Mais nous ne sommes pas que cette antenne de cristal, nous sommes aussi ce que dévore la Mort. Le reste de son festin sont nos ossements. Parfois ceux-ci rejoignent la grande famille des dormants, ceux qui veillent dans l'épaisseur nocturne de la terre. Pendant des millions d'années ils attendent, muets, un hypothétique dévoilement ... apparaît alors un ancêtre immobile dans sa posture immémoriale (Maundu Muluila découvre en 1974 un fragment de crâne en Tanzanie dont le dernier souffle date de 3.6 millions d'années !). Ce frère d'os, je l'ai voulu dans la noblesse de la porcelaine et son émail céladon pour l'énigme que pose cette couleur mystérieuse, reflet du ciel ou écume originelle.

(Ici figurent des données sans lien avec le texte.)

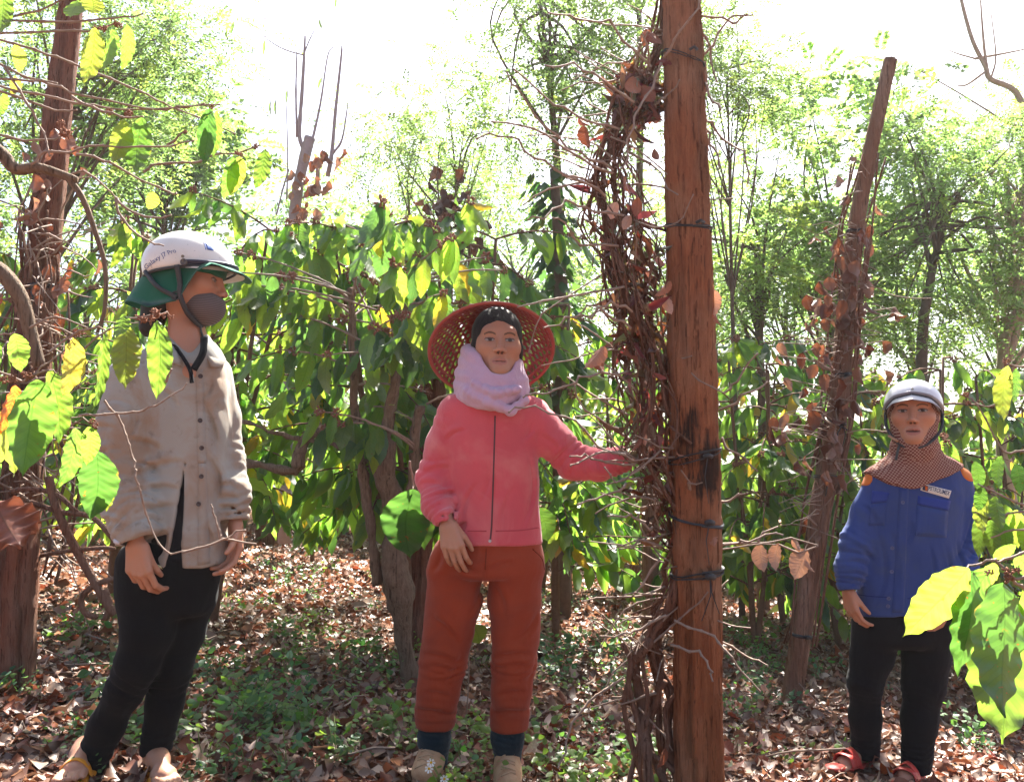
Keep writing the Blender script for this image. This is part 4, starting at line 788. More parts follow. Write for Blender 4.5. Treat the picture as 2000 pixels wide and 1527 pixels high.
# ------------------------------------------------------------------ figures: smooth distance fields turned into meshes
def sines(seed, n=7, k=1.0):
    g = np.random.default_rng(seed); K = g.normal(0, 1, (n, 3)); K /= np.linalg.norm(K, axis=1)[:, None]; K *= g.uniform(.6, 1.6, (n, 1)) * k; return K.astype(np.float32), g.uniform(0, 6.28, n).astype(np.float32)
def wob(p, sn): return np.sin(p @ sn[0].T + sn[1]).mean(1) * 1.6
def smin(a, b, k):
    if k <= 0: return np.minimum(a, b)
    h = np.clip(.5 + .5 * (b - a) / k, 0, 1); return b * (1 - h) + a * h - k * h * (1 - h)
def smax(a, b, k): return -smin(-a, -b, k)
class Shape:
    def __init__(s): s.ops = []; s.lo = np.full(3, 1e9); s.hi = np.full(3, -1e9); s.post = None
    def box(s, p, r): s.lo = np.minimum(s.lo, np.asarray(p) - r); s.hi = np.maximum(s.hi, np.asarray(p) + r)
    def op(s, fn, k=0.0, how='+'): s.ops.append((fn, k, how)); return s
    def cap(s, a, b, ra, rb=None, k=.02, how='+', flat=None):
        a = np.asarray(a, np.float32); b = np.asarray(b, np.float32); rb = ra if rb is None else rb; ba = b - a; L2 = float(ba.dot(ba)) + 1e-12
        if how == '+': s.box(a, ra * 1.3); s.box(b, rb * 1.3)
        def fn(p):
            q = p - a; h = np.clip(q @ ba / L2, 0, 1); q = q - h[:, None] * ba
            if flat is not None:
                ax = np.asarray(flat[0], np.float32); q = q + (q @ ax)[:, None] * ax * (1 / flat[1] - 1)
                return (np.sqrt((q * q).sum(1)) - (ra + (rb - ra) * h)) * min(1, flat[1])
            return np.sqrt((q * q).sum(1)) - (ra + (rb - ra) * h)
        return s.op(fn, k, how)
    def chain(s, pts, rad, k=.02, wr=None, seed=1, kj=None):
        """A limb; wr = list of (place along 0..1, width, amplitude, wavelength in m) for cloth wrinkles."""
        pts = np.array(pts, np.float32); sn = sines(seed, 6, 22.0); Ls = np.concatenate([[0], np.cumsum(np.linalg.norm(np.diff(pts, axis=0), axis=1))]).astype(np.float32); tot = float(Ls[-1])
        for p, r in zip(pts, rad): s.box(p, r * 1.3 + .01)
        def fn(p):
            d = None
            for i in range(len(pts) - 1):
                a, b = pts[i], pts[i + 1]; ba = b - a; q = p - a; h = np.clip(q @ ba / (ba.dot(ba) + 1e-12), 0, 1); q = q - h[:, None] * ba; r = rad[i] + (rad[i + 1] - rad[i]) * h
                e = np.sqrt((q * q).sum(1)) - r
                if wr is not None:
                    al = (Ls[i] + h * (Ls[i + 1] - Ls[i])); w_ = 0
                    near = np.abs(e) < .03
                    if near.any():
                        pn = p[near]; ph = wob(pn, sn) * 3.6; aa = al[near]
                        for (c, wd, am, wl) in wr: w_ = w_ + am * np.exp(-((aa / tot - c) / wd) ** 2) * (1 - 2 * np.abs(np.sin(math.pi * aa / wl + ph)) ** .7)
                        e[near] = e[near] + w_ * 1.0
                d = e if d is None else smin(d, e, kj if kj is not None else min(rad) * .6)
            return d
        return s.op(fn, k)
    def ell(s, c, r, k=.02, how='+', fr=None):
        c = np.asarray(c, np.float32); r = np.asarray(r, np.float32)
        if how == '+': s.box(c, float(max(r)))
        def fn(p):
            q = p - c
            if fr is not None: q = q @ fr.T
            k0 = np.sqrt(((q / r) ** 2).sum(1)); k1 = np.sqrt(((q / (r * r)) ** 2).sum(1)) + 1e-9; return np.where(k0 < 1e-3, -float(min(r)), k0 * (k0 - 1) / k1)
        return s.op(fn, k, how)
    def loft(s, rows, d, k=.02, n=2.4, dy=0.0, cap=.012):
        """Torso: rows of (py, left px, right px, half depth in m[, depth shift]) at depth d."""
        z = []; cx_ = []; a = []; cyy = []; b = []
        for r in rows:
            l = P(r[1], r[0], d); q = P(r[2], r[0], d); z.append(l[2]); cx_.append((l[0] + q[0]) / 2); a.append((q[0] - l[0]) / 2); cyy.append(l[1] + dy + (r[4] if len(r) > 4 else 0)); b.append(r[3])
            s.box((cx_[-1], cyy[-1], z[-1]), max(a[-1], b[-1]) * 1.05)
        o = np.argsort(z); z, cx_, a, cyy, b = [np.array(v, np.float32)[o] for v in (z, cx_, a, cyy, b)]
        zz = np.linspace(z[0], z[-1], 80); ker = np.ones(7) / 7
        def sm(v): u = np.interp(zz, z, v); return np.convolve(np.pad(u, 3, 'edge'), ker, 'valid')
        A, B, X, Y = sm(a), sm(b), sm(cx_), sm(cyy)
        def fn(p):
            h = p[:, 2]; ai = np.interp(h, zz, A); bi = np.interp(h, zz, B); x = (p[:, 0] - np.interp(h, zz, X)) / ai; y = (p[:, 1] - np.interp(h, zz, Y)) / bi
            e = ((np.abs(x) ** n + np.abs(y) ** n) ** (1 / n) - 1) * np.minimum(ai, bi); return smax(smax(e, h - zz[-1], cap), zz[0] - h, cap).astype(np.float32)
        return s.op(fn, k)
    def cut(s, p, nrm, k=.004): p = np.asarray(p, np.float32); nrm = np.asarray(unit(nrm), np.float32); return s.op(lambda q: (q - p) @ nrm, k, '&')
    def __call__(s, p):
        d = None
        for fn, k, how in s.ops:
            v = fn(p); d = v if d is None else (smin(d, v, k) if how == '+' else smax(d, v, k) if how == '&' else smax(d, -v, k))
        if s.post: d = s.post(p, d)
        return d
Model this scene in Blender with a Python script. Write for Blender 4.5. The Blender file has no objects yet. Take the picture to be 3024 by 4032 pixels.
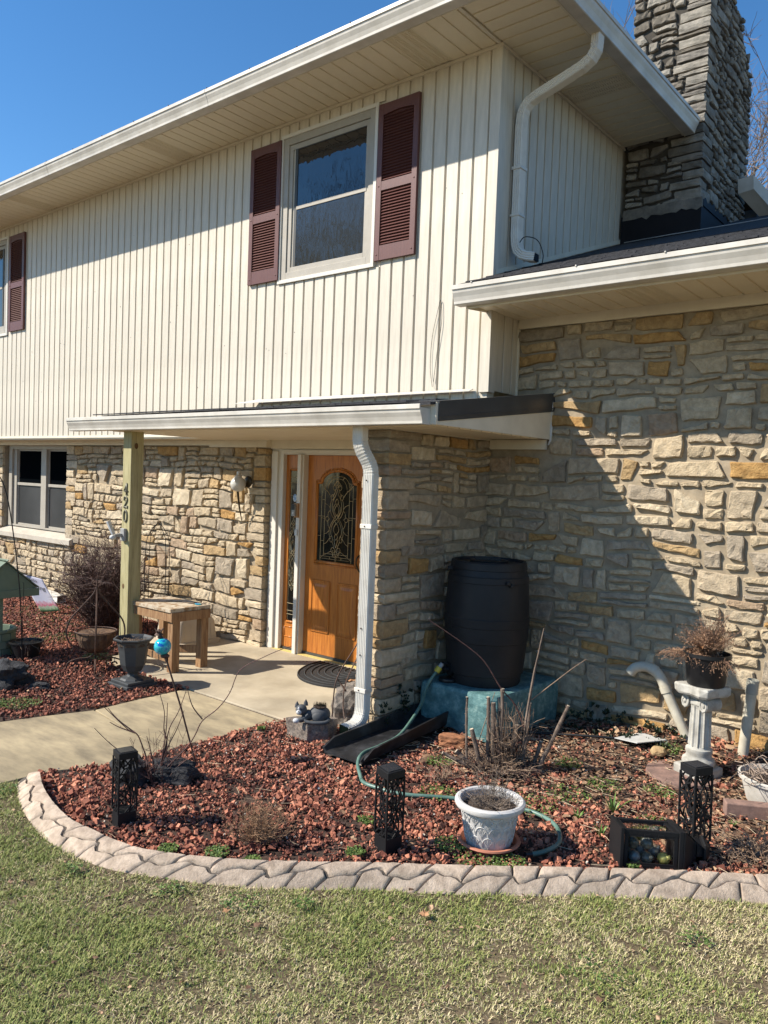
import bpy, bmesh, math, random
import numpy as np
from mathutils import Vector, Matrix, noise
from mathutils.geometry import delaunay_2d_cdt

rnd = random.Random(7)
PI = math.pi
scene = bpy.context.scene
C = scene.collection

# ---------------------------------------------------------------- camera
cd = bpy.data.cameras.new('camera')
cam = bpy.data.objects.new('camera', cd); C.objects.link(cam)
cd.sensor_fit = 'VERTICAL'; cd.sensor_height = 36.0; cd.sensor_width = 27.0
cd.lens = 36.0 * 3096.9 / 4032.0
cd.clip_start = 0.05; cd.clip_end = 1000
yaw, pitch, roll = math.radians(-39.3816), math.radians(-2.3497), math.radians(2.1482)
fw = Vector((math.sin(yaw) * math.cos(pitch), math.cos(yaw) * math.cos(pitch), math.sin(pitch)))
rt = Vector((math.cos(yaw), -math.sin(yaw), 0)); up = rt.cross(fw)
r2 = rt * math.cos(roll) + up * math.sin(roll)
u2 = -rt * math.sin(roll) + up * math.cos(roll)
mw = Matrix.Identity(4)
for i in range(3):
    mw[i][0] = r2[i]; mw[i][1] = u2[i]; mw[i][2] = -fw[i]
mw[0][3], mw[1][3], mw[2][3] = 0, 0, 1.81
cam.matrix_world = mw
scene.camera = cam

# ---------------------------------------------------------------- sky and sun
SUN = Vector((-0.843, -0.877, 1.0)).normalized()
world = bpy.data.worlds.new('World'); scene.world = world; world.use_nodes = True
wn = world.node_tree.nodes; wl = world.node_tree.links
sky = wn.new('ShaderNodeTexSky'); sky.sky_type = 'NISHITA'; sky.sun_disc = False
sky.sun_elevation = math.asin(SUN.z)
sky.sun_rotation = math.atan2(SUN.x, SUN.y)
sky.air_density = 1.0; sky.dust_density = 0.0; sky.ozone_density = 3.0; sky.altitude = 200
hs = wn.new('ShaderNodeHueSaturation'); hs.inputs['Saturation'].default_value = 1.24
wl.new(sky.outputs[0], hs.inputs['Color']); wl.new(hs.outputs[0], wn['Background'].inputs[0])
wn['Background'].inputs[1].default_value = 0.112
sd = bpy.data.lights.new('sun', 'SUN'); sd.energy = 5.0; sd.angle = math.radians(0.53); sd.color = (1.0, 0.93, 0.82)
so = bpy.data.objects.new('sun', sd); C.objects.link(so)
so.rotation_euler = SUN.to_track_quat('Z', 'Y').to_euler()
so.location = (-8, -8, 12)
scene.view_settings.view_transform = 'Standard'
scene.view_settings.look = 'None'
scene.view_settings.exposure = 0.70
scene.view_settings.gamma = 1.0
scene.view_settings.use_curve_mapping = False

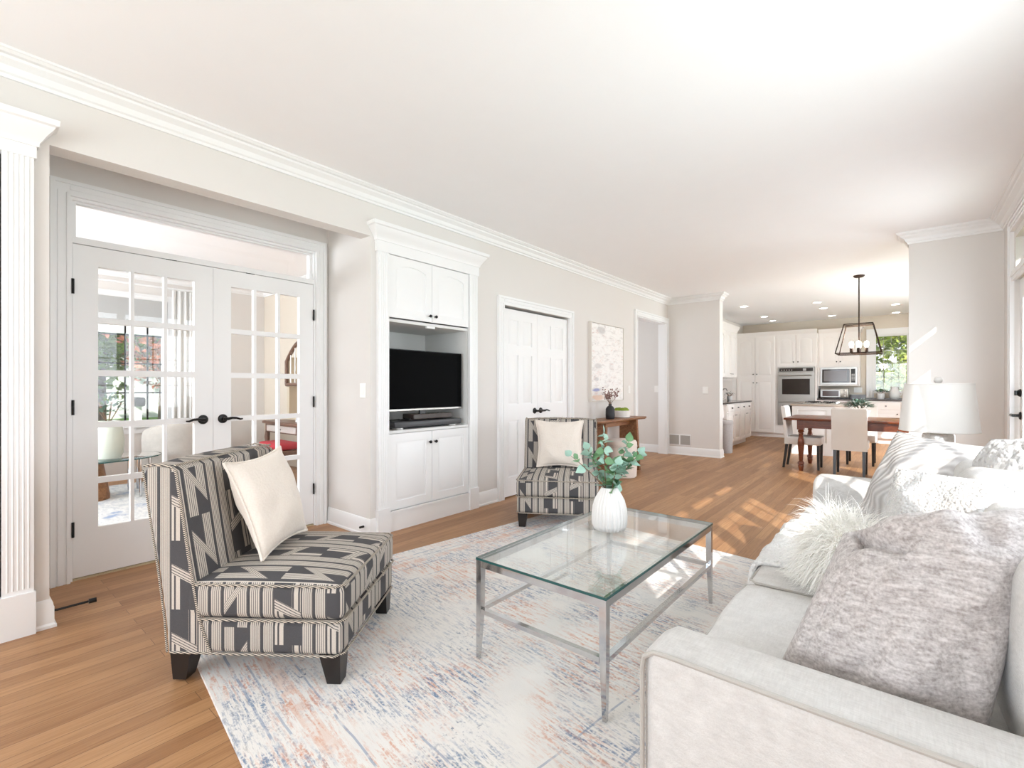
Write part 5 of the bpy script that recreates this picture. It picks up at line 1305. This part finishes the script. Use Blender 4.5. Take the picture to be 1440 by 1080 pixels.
tag(MB().tube([(-7.78, -1.0, 2.52), (-7.78, 2.5, 2.52)], .014, 10).build('curtain_rod', M['trim']), 'white curtain rod above the front room window', 'curtain rod')
t = thing('roller_shade', 'grey roller shade pulled down a little at the front room window', 'shade', (-7.9, .7, 2.34))
MB().box(.03, -1.3, -.30, .036, 1.32, 0).build('cloth', M['roller'], t); MB().tube([(.035, -1.3, -.30), (.035, 1.32, -.30)], .012, 8).build('bottom_bar', M['roller'], t)
# writing desk with arched hutch
L = (-6.17, 3.08, 0)
t = thing('secretary_desk', 'brown wooden writing desk with an arched hutch, seen through the right french door', 'desk', L)
PB = M['piano_brown']
MB().box(-.5, -.30, .68, .5, .24, .72, .008, 1).build('desktop', PB, t); MB().holes(-.46, -.27, .46, .22, [(-.43, -.24, .43, .19)], .57, .68, 'n').build('apron', PB, t)
for x in (-.44, .44):
    for y in (-.25, .2): MB().tube([(x, y, .57), (x*1.03, y, .5), (x*.96, y, .25), (x*1.02, y, .0)], [.03, .034, .02, .018], 10).build('leg', PB, t)
d = MB().box(-.40, -.28, .585, .40, -.262, .665, .004, 1).build('drawer', plain('pale_drawer', rgb(196, 186, 180), .4), t); MB(frame((0, -.28, .625), (1, 0, 0), (0, 0, 1))).lathe([(.006, 0), (.012, .012), (.002, .02)], n=10).build('knob', M['black'], d)
mb = MB(); mb.box(-.46, .02, .72, -.40, .22, 1.58); mb.box(.40, .02, .72, .46, .22, 1.58); mb.box(-.40, .2, .72, .40, .22, 1.75); mb.box(-.40, .02, .72, .40, .2, .74); mb.box(-.40, .02, 1.18, .40, .2, 1.20); mb.build('hutch', plain('hutch_inside', rgb(206, 192, 170), .5), t)
mb = MB(); n = 18; pts = [(-.43, 0, 1.2)]+[(-.43+.86*i/n, 0, 1.52+.26*math.sin(PI*i/n)) for i in range(n+1)]+[(.43, 0, 1.2), (-.43, 0, 1.2)]
mb.tube(pts, .026, 8); f_ = mb.build('arched_frame', PB, t)
mb = MB()
for i in range(1, 7): x = -.43+.86*i/7; mb.tube([(x, 0, 1.2), (x, 0, 1.52+.26*math.sin(PI*i/7))], .008, 6)
mb.build('spindle', M['trim'], f_)
t = thing('picture_frame', 'small tilted picture frame on the brown writing desk', 'picture frame', (-5.94, 2.92, .72))
MB(Matrix.Rotation(-.25, 4, 'X')).box(-.08, 0, 0, .08, .014, .24).build('frame', M['trim'], t); MB(Matrix.Rotation(-.25, 4, 'X')).box(-.06, -.003, .02, .06, .0, .22).build('print', plain('dim_print', rgb(150, 156, 176), .4), t)
t = thing('bench_stool', 'dark wooden stool with a red tufted cushion at the writing desk', 'stool', (-5.72, 2.62, 0))
MB().box(-.30, -.17, .38, .30, .14, .44, .01, 1).build('seat', PB, t)
MB().box(-.29, -.16, .442, .29, .13, .515, .03, 3).build('cushion', M['red'], t)
for x in (-.26, .26):
    for y in (-.13, .10): MB().tube([(x, y, .38), (x, y, .2), (x*1.04, y, 0)], [.024, .018, .016], 8).build('leg', PB, t)

# ------------------------------------------------------------------ outdoors
struct(MB().box(-60, -40, -.40, 40, 60, -.32).build('lawn', M['lawn']))
struct(MB().box(-19.5, -40, -.32, -15.5, 60, -.30).build('street', M['asphalt']))
mb = MB(); mb.box(-9.75, -3, 2.02, -9.55, 6, 2.16); struct(mb.build('porch_beam', M['siding']))
struct(MB().box(-9.9, -3, -.32, -8.3, 6, -.06).build('porch_floor', M['asphalt']))
def tree(label, loc, h, R, m, n=2600, seed=1, ls=.17, grp='garden trees', low=.25, name='leafy_tree'):
    rr = random.Random(seed); t = thing(name, label, 'tree', loc, 0, grp)
    mb = MB(); mb.tube([(0, 0, 0), (.05, .02, h*.3), (0, .05, h*.55), (.05, 0, h*.8)], [.16*h/6, .12*h/6, .08*h/6, .02], 8)
    cl = []
    for i in range(16):
        a = rr.uniform(0, 2*PI); q = R*rr.uniform(.15, .75); z = h*(low+(1-low)*rr.random()*.95); cl.append((Vector((q*math.cos(a), q*math.sin(a), z)), R*rr.uniform(.3, .52)))
    for c, r in cl[:9]: mb.tube([(0, 0, max(.1, c.z*.55)), c*.6+Vector((0, 0, c.z*.25)), c], [.05*h/6, .03*h/6, .008], 6)
    mb.build('trunk', M['bark'], t)
    lf = MB()
    for i in range(int(n*1.7)):
        c, r = rr.choice(cl); d = Vector((rr.gauss(0, 1), rr.gauss(0, 1), rr.gauss(0, 1))).normalized(); p = c+d*r*rr.random()**.4
        if p.z < .1: continue
        u = Vector((rr.gauss(0, 1), rr.gauss(0, 1), rr.gauss(0, .6))).normalized(); v_ = u.cross(Vector((rr.gauss(0, 1), rr.gauss(0, 1), rr.gauss(0, 1)))).normalized(); k = ls*rr.uniform(.8, 1.6)
        lf.f([lf.p(p-u*k*.5), lf.p(p+v_*k*.3), lf.p(p+u*k*.6), lf.p(p-v_*k*.3)])
    o = lf.build('foliage', m, t, smooth=False); o['kind'] = 'stuff'
    return t
gz = -.32
tree('yellow-green tree filling the left half of the kitchen window', (-.9, 18.5, gz), 6.5, 2.0, M['leaf_yellow'], 3200, 1)
tree('dark green tree behind the plants in the kitchen window', (.5, 21, gz), 8, 2.6, M['leaf_green'], 3600, 2)
tree('low yellow bush below the trees in the kitchen window', (.1, 16.2, gz), 1.9, 1.3, M['leaf_yellow'], 1500, 3, .12, low=.1, name='garden_bush')
tree('broad green tree across the street, outside the front room window', (-24, 4.0, gz), 7.5, 3.2, M['leaf_green'], 4200, 5, .25)
tree('red-leaved maple in front of the street, outside the front room window', (-13.6, 3.4, gz), 4.6, 1.5, M['leaf_red'], 1500, 6, .12, low=.34)
tree('bright green tree with low branches left outside the front room window', (-21, .9, gz), 7, 2.8, M['leaf_yellow'], 3600, 7, .24)
tree('far green tree at the right of the front room window', (-27, 9.5, gz), 9, 3.5, M['leaf_green'], 3600, 8, .28)
tree('round yellow shrub by the street outside the front room window', (-21, 6.2, gz), 1.8, 1.2, M['leaf_yellow'], 900, 9, .14, low=.1, name='garden_bush')
t = thing('white_house', 'white house across the street, glimpsed through the front room window', 'house', (-31, 6.4, gz))
MB().box(-2.5, -3, 0, 2.5, 3, 3.2).build('wall', M['siding'], t)
MB().loft([[(-2.8, -3.3, 3.2), (2.8, -3.3, 3.2), (0, -3.3, 4.9)], [(-2.8, 3.3, 3.2), (2.8, 3.3, 3.2), (0, 3.3, 4.9)]]).build('roof', M['asphalt'], t, smooth=False)
t = thing('street_mailbox', 'small dark mailbox on a white post by the lawn outside the front room window', 'mailbox', (-13.2, 2.85, gz))
MB().box(-.06, -.06, 0, .06, .06, 1.05).build('post', M['siding'], t); MB().box(-.22, -.1, 1.05, .22, .1, 1.26, .05, 2).build('box', M['black'], t)
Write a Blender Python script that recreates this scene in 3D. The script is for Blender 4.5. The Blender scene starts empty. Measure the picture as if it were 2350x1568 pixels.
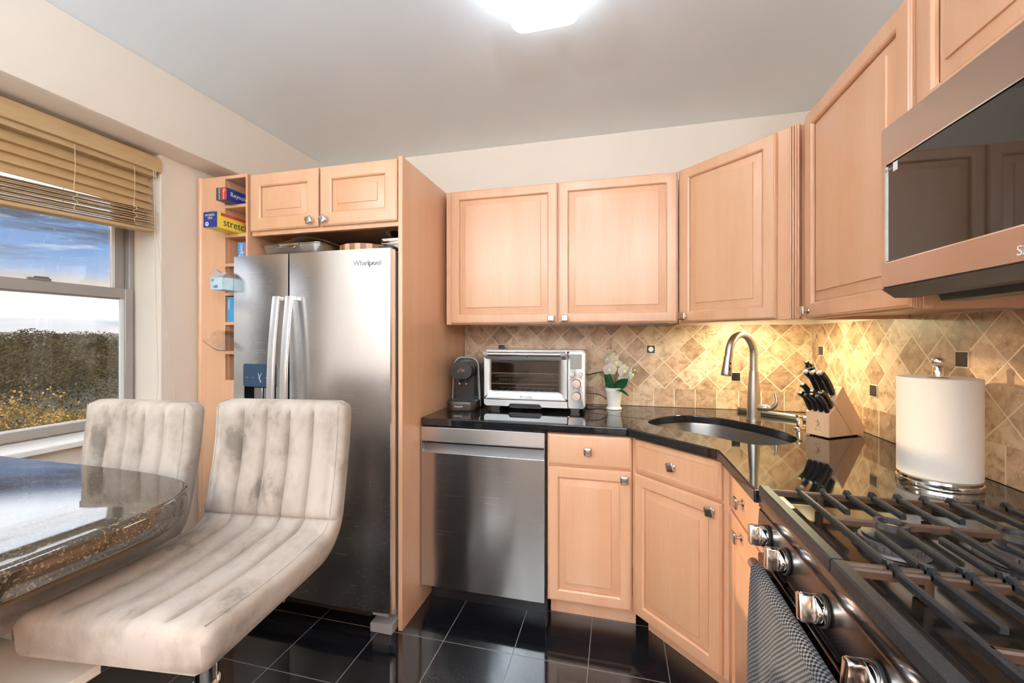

Au défournage, sur le sol sombre de l'atelier de Hugues de Crousaz, lorsque le squelette nous apparut pour la première fois, émanait de lui cette structure célestale tant cherchée, mais sourdait en lui, avec la même force, la Mort. Aujourd'hui cela me semble normal, mais j'étais stupéfait, défait, trahi par cette noce imprévue.

J'ai pensé à ce dicton: « La Mort commence le jour de ta naissance ». Je me suis introduit dans ce saisissement; j'ai laissé tous les souffles et toutes les émotions sortir de cette expérience, et me suis absorbé dans les dessins et les crânes.
Les états de la mort que l'on ressent en soi, les états que le mourant vous communique, tous ces états qui finalement m'ont amené au sourire.